De ese personaje interpretado por Nancy González me interesa subrayar la analogía que el discurso narrativo de la película establece, a nivel simbólico, con la obra misma del proceso revolucionario; una fuerza emancipadora que no solo socava los patrones hegemónicos tradicionales de la masculinidad sino que también la domestica, pues todo atavismo de rebeldía salvaje se somete al servicio del establecimiento de un nuevo orden social y político. He aquí donde las diferencias entre los cazadores de jíbaros se anulan, aunque para ello sea preciso el detonante de una tragedia mayor. Felo, el más experto de todos, no dudará un segundo en lavar el honor de su amigo asesinado y emprender la cacería de los verdaderos jíbaros que desestabilizan y socavan la materialización de la obra revolucionaria en la comunidad rural. Le vale su destreza, el conocimiento, como nadie, de cada palmo de paraje agreste para sacar ventaja de los bandidos que operan en las montañas del Escambray.

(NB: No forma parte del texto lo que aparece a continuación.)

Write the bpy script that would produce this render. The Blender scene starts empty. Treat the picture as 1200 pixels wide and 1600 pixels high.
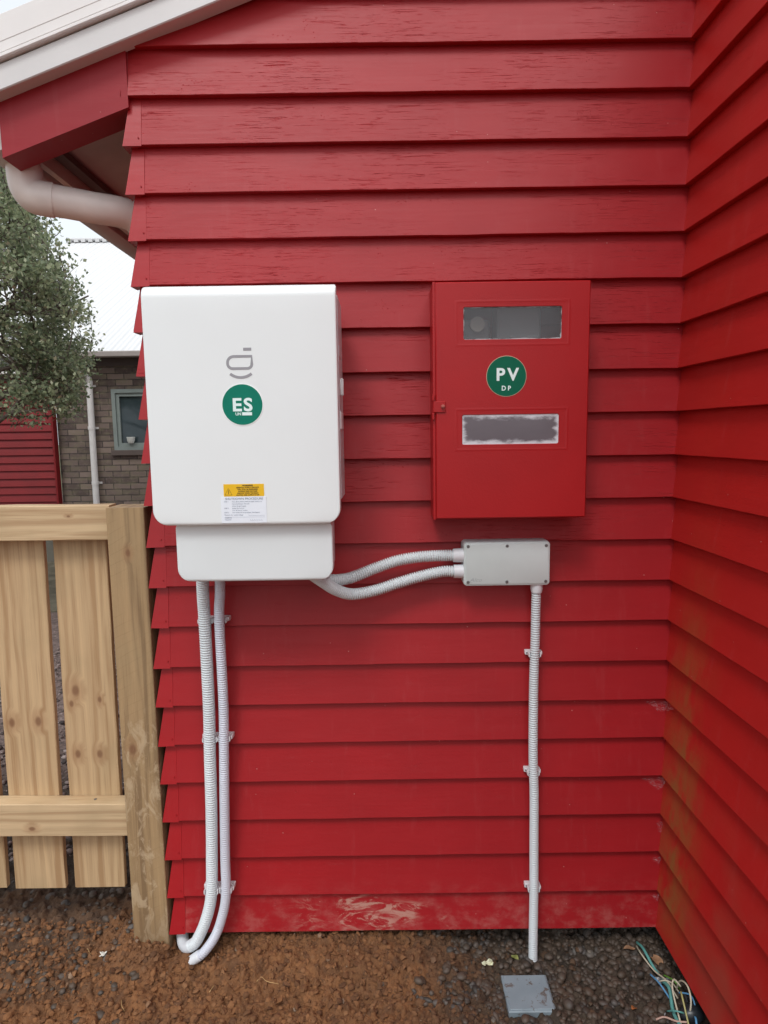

La película culmina del mismo modo en que, desde el diálogo, ha anticipado la parábola de la domesticidad de la vida salvaje y la búsqueda del equilibrio en las relaciones del hombre rural con su entorno: una jíbara surge entre las rocas, probablemente el animal que Felo mencionara al inicio del filme, en un alarde profético, al augurar que solo se le aparecería a él y a nadie más. Mientras aguarda la llegada de los milicianos que han capturado a los alzados, el cazador le apunta pero decide no matarla y esta escapa, internándose en la espesura de la maleza. En ese gesto conciliatorio entre el hombre y su entorno el discurso narrativo termina revelando el contenido político de la anagnórisis y con él el modo en que se efectúa la reconversión del hombre común en héroe y guardián del proceso social que lo ha convocado a emprendimientos mayores: para la época, salvaguardar las conquistas de la obra revolucionaria.
Entre las películas producidas durante las primeras décadas de fundación del ICAIC, Jíbaro se integra como parte de esos filmes que articulan una narrativa del epos nacional. Vista hoy, no deja de sorprender todavía la vitalidad de su registro estético aunque no sea precisamente uno de los largometrajes de ficción más significativos del cine cubano. Cómo no sentir la nostalgia de esos grandes que ya no están, Salvador Wood, René de la Cruz y Adolfo Llauradó, entre otros tantos que aportaron el brillo que hizo posible la perdurabilidad de esta cinta en el imaginario cultural de nuestra cinematografía. Y claro, el acompañamiento musical de Leo Brouwer es, simplemente, arte.
Sobre el cine de Daniel Díaz Torres y sus modos de refrendar, someter a examen y exponer sus inquietudes intelectuales en torno a los procesos sociales y políticos de su tiempo, esas particularidades de su obra que revelan una conciencia estético-crítica, habrá que volver después con detenimiento mayor.